Slow and steady remains the progress that developed yesterday. It’s not my favoured type of development because it raises too much noise that tends to play tricks when trying to establish which are the key wave endings. This should always be kept in mind when working within a trade. Applying a range of techniques and indicators can help to control the main price development along with the expectations of the higher degree structures.
Having said that, we are making good – if slow - progress to my targets and the comments I offered yesterday still remain valid. Some of the lower degree targets were slightly stronger than expected - and this is another issue with a slow moving, noisy development. Obviously, there are a range of projections, particularly in Wave (iii)’s, that can see shortfall against expectations followed by longer Wave (v)’s and equally there can be stronger projections in Wave (iii) and stubbier Wave (v)’s. Within this process, there does seem to be a common theme across the Europeans and to a certain extent in USD/JPY also. This group should continue within the main theme but it is noticeable that 4-hour momentum in the Continentals are building up dollar bearish divergences. GBP/USD has its own structure for now, but does seem to have a common theme.

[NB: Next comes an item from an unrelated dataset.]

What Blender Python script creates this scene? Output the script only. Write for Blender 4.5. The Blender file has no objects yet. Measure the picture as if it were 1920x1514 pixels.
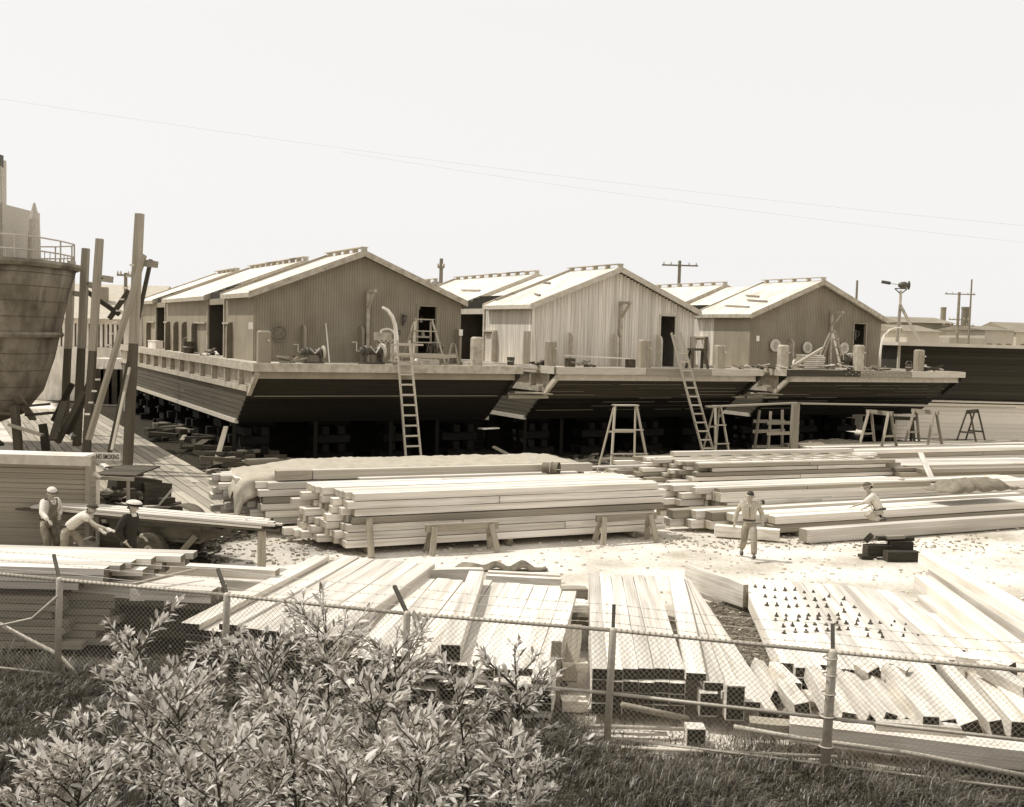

The Aussie is still a mystery, although yesterday’s upside gains were interesting. It pushes me more to my favoured upside scenario, but I’m not sure this will be resolved today – and even if it does, the degree of any stronger rally does seem to exceed any corrections in the Europeans… I therefore remain sidelined and prefer to observe until a key break is seen
The JPY pairs went in polar opposites – USD/JPY making gains (albeit slow) while EUR/JPY managed to drag itself lower. This process may well occur again today. However, the underlying relationship between these two may well continue.